4. Financial Acumen and Business Alignment

Marketing can no longer afford to be perceived as a cost center. CMOs need to own a seat at the revenue table, especially with strong financial literacy where understanding unit economics, CAC, LTV, gross margins and even contribution to the pipeline play key components to evaluating ROI.

Marketing leaders must align closely with the CFO and CRO, speak the language of the boardroom and plug marketing initiatives directly to business output. In a space of tighter budgets and heightened scrutiny, CMOs need to demonstrate impact with the same rigor as their counterparts across finance and operations.

5. Talent Management in The New Hybrid Space

Working patterns of 2025 too have defined a new niche, where blending in-house specialists, global freelancers, AI tools, and strategic partners needs to be kept in the same scope as having full-time resources. CMOs have to adapt and learn how to orchestrate this dynamic workforce shift, where prioritizing skill over location and outcomes over hours is the new culture to welcome.

They must create a culture that promotes cross-functional thinking, digital dexterity and constant upskilling. Soft skills like empathy, resilience, collaboration will continue to remain critical, yet building high-performing teams in distributed environments will require deeper understanding, with an outlook similar to COOs than those of creative directors.

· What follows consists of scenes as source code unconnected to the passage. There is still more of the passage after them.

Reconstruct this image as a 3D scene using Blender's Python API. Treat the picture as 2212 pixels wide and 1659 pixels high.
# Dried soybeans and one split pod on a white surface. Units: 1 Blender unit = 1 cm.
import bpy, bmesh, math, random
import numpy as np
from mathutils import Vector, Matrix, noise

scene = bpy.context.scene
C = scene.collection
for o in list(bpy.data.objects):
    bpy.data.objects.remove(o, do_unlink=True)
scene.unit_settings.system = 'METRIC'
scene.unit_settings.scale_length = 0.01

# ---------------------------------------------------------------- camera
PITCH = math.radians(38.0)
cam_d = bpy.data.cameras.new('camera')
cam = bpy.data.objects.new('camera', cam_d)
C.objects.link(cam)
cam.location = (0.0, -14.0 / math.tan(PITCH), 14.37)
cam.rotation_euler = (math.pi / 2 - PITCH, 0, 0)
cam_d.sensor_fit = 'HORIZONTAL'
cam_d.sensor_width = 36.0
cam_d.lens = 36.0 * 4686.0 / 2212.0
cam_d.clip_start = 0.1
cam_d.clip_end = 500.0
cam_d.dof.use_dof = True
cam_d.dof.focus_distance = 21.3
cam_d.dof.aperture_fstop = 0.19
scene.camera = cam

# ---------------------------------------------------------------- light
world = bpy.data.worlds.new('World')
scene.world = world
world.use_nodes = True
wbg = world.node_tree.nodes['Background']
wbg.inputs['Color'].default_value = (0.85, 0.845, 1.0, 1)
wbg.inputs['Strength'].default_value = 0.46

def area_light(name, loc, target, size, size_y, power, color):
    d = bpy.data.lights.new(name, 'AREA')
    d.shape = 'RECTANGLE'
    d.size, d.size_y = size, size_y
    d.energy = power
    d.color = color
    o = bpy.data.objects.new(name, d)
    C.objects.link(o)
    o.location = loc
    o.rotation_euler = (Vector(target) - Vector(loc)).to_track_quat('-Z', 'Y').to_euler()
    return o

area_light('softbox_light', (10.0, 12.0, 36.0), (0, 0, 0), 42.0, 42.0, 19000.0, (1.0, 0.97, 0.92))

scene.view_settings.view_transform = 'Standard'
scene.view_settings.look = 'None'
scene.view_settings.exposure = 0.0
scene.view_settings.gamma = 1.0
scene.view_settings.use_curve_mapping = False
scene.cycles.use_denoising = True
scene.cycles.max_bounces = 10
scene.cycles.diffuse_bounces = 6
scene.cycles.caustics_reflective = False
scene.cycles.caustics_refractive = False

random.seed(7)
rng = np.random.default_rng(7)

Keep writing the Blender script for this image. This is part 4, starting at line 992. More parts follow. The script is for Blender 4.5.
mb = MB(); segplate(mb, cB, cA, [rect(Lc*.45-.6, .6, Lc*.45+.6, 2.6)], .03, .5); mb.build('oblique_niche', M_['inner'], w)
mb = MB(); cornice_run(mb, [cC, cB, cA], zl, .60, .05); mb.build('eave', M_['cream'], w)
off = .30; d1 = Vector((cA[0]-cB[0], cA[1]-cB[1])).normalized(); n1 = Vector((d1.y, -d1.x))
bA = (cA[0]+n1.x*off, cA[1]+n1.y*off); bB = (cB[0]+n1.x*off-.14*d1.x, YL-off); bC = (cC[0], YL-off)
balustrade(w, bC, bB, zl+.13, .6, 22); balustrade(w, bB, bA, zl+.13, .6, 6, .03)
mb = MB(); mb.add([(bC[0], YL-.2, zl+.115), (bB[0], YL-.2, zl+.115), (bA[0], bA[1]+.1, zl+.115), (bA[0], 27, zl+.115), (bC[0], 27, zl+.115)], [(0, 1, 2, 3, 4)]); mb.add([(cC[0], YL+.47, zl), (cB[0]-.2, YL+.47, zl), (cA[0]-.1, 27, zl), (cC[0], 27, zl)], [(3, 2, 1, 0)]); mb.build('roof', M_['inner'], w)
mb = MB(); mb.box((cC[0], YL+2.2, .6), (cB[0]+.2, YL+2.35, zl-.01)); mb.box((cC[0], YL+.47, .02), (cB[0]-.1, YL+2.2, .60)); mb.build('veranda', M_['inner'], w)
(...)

6. Brand Leadership in a Polarized World

Trust is now a brand’s most fragile yet powerful asset. In times where social fragmentation, misinformation and rising expectations from consumers is at a constant peak, CMOs must know how to lead with authenticity and consistency. This includes navigating public discourse, driving inclusive messaging and building strong communities, not just fancy audiences. The brands that succeed in 2025 will be those that stand apart and communicate its messaging clearly across each touchpoint.

CMOs must be ready to lead not only campaigns but conversations. Brand leadership is now synonymous with cultural leadership.

As I conclude, I want to mention the future of marketing leadership isn’t about doing more, it’s certainly about leading differently. The CMOs of 2025 are not just creative visionary any more or data analysts. They are a system thinker, a technology translator, and a strategic operator embracing new ways and newer technology.

At Markivis, we work with marketing leaders who are navigating this very evolution. Whether it’s through intelligent campaign automation, AI-powered customer insights, or digital transformation programs, our role is to help CMOs reimagine what’s possible and execute what’s necessary.

We aren’t just delivering services, we are co-creating strategy and our teams understand the pressure modern day CMOs face and bring both the technical fluency and business acumen needed to build marketing engines that are sound, progressive and future-ready.

To every CMO reading this, the next chapter of your leadership will not be defined by tools or titles, but by your ability to lead through clarity, agility and bold vision to be seated at the center of the table.